Set out each line from the following listing that includes the word "high".
..........
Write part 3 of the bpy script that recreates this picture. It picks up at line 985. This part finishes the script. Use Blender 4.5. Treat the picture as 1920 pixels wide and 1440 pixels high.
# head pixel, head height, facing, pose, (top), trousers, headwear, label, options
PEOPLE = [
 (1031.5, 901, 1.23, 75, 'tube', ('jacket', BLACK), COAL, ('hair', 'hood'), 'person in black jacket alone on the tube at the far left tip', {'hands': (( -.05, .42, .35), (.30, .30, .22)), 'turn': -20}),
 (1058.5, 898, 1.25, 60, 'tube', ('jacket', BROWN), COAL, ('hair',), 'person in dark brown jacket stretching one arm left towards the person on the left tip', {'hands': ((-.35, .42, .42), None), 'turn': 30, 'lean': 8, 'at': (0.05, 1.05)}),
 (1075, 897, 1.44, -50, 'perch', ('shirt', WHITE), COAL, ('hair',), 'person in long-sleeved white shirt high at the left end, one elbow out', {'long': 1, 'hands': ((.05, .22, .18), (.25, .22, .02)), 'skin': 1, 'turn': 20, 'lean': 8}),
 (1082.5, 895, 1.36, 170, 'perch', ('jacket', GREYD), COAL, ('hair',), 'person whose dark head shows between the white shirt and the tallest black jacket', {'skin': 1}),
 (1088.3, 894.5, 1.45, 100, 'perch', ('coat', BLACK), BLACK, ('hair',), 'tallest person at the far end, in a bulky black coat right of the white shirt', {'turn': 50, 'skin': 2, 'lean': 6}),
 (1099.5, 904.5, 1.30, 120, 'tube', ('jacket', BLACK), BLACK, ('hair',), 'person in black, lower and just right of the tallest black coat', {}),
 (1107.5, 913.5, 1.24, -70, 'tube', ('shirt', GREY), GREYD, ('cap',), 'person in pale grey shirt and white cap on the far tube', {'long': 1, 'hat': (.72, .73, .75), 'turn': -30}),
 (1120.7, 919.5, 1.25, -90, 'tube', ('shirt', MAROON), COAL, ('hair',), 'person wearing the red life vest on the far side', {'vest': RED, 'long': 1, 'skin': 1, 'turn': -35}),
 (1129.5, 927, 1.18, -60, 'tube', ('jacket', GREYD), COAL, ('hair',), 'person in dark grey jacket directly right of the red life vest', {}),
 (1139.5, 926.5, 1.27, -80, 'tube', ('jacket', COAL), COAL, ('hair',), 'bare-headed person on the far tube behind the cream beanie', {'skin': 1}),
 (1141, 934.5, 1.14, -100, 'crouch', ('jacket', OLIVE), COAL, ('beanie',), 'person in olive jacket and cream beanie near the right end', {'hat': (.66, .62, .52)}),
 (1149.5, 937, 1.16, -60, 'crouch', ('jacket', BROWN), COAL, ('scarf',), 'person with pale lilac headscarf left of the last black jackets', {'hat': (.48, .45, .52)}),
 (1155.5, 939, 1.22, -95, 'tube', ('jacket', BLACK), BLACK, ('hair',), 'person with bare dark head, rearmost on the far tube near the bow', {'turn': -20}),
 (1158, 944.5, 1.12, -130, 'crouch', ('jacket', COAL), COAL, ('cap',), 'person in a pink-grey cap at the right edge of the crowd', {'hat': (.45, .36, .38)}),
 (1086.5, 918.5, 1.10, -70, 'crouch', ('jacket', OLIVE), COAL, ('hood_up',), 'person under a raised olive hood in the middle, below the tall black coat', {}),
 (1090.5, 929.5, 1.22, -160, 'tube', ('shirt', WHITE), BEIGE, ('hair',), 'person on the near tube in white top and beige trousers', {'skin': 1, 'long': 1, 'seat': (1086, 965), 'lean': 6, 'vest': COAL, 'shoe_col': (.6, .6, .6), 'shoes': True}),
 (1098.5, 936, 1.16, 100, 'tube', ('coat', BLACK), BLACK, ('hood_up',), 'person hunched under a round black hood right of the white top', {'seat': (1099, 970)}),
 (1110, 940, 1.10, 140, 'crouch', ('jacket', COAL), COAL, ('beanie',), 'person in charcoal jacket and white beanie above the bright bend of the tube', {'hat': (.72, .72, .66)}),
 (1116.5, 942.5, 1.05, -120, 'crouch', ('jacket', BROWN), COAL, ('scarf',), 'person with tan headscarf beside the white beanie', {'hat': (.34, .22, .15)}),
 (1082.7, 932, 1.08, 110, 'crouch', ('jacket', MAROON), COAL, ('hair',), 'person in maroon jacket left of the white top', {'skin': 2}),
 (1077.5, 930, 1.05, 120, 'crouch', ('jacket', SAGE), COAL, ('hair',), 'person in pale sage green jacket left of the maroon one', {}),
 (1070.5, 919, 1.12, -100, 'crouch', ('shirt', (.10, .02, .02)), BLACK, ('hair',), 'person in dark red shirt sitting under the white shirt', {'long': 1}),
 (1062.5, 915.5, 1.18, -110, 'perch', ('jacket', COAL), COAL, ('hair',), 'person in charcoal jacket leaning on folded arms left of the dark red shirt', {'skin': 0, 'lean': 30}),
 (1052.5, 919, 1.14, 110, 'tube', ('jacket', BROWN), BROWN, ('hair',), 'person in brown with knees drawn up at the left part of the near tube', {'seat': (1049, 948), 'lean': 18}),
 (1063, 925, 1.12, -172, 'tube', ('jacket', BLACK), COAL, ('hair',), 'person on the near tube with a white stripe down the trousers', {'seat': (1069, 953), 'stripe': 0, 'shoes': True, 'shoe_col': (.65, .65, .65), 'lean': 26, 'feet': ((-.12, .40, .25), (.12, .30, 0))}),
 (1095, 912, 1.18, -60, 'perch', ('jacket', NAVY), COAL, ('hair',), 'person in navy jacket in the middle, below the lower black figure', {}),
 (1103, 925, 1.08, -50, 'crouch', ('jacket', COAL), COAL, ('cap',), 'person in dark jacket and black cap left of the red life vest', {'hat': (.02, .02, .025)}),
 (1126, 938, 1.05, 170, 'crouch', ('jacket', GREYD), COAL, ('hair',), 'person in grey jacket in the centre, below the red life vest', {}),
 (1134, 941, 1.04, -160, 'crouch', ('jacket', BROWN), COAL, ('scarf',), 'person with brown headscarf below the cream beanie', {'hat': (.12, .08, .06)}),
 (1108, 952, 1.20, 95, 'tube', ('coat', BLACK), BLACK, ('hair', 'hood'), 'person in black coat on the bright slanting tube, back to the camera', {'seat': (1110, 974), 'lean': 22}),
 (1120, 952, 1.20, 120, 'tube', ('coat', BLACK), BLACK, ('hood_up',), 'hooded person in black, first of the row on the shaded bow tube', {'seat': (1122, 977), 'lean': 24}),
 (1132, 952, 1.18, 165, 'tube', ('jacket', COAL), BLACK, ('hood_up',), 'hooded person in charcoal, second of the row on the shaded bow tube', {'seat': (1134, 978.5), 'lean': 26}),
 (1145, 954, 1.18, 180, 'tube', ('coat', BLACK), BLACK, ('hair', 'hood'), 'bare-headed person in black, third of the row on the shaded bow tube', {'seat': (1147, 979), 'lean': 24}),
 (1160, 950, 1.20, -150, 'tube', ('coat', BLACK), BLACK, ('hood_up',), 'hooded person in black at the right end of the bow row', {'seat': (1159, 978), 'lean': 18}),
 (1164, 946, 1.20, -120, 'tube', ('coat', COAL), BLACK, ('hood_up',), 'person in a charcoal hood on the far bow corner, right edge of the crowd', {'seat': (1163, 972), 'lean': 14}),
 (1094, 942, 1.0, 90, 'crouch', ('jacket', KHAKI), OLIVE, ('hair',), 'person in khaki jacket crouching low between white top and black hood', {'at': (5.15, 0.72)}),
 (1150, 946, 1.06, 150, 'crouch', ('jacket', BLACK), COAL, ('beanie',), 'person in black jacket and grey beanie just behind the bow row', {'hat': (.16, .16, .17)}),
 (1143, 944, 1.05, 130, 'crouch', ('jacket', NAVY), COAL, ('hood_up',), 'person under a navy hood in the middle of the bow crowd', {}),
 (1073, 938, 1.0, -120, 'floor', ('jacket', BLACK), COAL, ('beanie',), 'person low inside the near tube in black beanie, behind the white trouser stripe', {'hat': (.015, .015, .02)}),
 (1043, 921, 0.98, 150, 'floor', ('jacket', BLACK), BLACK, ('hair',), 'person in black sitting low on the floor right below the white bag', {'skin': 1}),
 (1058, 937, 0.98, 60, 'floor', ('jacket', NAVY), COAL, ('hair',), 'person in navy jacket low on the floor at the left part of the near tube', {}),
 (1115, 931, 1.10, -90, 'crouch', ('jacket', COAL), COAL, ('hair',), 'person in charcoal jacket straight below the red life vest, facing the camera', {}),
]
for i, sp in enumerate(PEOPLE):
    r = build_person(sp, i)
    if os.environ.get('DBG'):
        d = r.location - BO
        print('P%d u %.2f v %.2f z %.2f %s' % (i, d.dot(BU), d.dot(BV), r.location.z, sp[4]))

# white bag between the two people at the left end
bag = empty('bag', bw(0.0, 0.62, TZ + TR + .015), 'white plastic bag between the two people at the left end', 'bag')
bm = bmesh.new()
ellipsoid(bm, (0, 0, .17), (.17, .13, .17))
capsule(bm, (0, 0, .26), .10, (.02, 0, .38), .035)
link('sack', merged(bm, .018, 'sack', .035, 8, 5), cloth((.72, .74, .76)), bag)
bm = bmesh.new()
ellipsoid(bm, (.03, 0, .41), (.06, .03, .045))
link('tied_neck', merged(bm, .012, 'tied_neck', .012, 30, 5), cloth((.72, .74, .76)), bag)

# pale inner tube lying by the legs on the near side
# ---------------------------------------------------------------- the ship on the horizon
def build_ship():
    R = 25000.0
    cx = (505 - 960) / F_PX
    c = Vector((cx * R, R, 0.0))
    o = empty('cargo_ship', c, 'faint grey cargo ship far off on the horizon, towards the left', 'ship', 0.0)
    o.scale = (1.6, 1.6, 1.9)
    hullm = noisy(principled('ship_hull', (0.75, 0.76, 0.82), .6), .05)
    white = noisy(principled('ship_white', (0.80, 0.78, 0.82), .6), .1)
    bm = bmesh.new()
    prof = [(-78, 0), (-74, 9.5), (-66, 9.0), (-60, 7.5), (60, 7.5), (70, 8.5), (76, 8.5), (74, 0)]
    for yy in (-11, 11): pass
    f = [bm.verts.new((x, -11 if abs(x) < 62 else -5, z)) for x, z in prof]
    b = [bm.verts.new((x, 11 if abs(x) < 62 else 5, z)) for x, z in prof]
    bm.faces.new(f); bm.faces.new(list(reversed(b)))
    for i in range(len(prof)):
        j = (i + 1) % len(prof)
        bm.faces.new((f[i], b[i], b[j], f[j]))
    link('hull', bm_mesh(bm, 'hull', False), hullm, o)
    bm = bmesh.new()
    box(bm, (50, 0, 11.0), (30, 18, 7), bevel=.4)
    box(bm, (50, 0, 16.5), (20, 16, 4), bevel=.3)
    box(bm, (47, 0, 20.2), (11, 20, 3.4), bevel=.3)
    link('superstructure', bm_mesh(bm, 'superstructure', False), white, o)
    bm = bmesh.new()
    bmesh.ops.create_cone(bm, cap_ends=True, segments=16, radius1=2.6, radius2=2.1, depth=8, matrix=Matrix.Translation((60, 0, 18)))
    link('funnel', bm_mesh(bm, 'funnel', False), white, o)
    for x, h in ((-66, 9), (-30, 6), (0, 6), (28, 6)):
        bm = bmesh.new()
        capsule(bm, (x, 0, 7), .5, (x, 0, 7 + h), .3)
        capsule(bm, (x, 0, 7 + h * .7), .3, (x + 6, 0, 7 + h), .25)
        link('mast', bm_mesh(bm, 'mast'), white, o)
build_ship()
..........
CORRECT OUTPUT:
Write part 3 of the bpy script that recreates this picture. It picks up at line 985. This part finishes the script. Use Blender 4.5. Treat the picture as 1920 pixels wide and 1440 pixels high.
 (1075, 897, 1.44, -50, 'perch', ('shirt', WHITE), COAL, ('hair',), 'person in long-sleeved white shirt high at the left end, one elbow out', {'long': 1, 'hands': ((.05, .22, .18), (.25, .22, .02)), 'skin': 1, 'turn': 20, 'lean': 8}),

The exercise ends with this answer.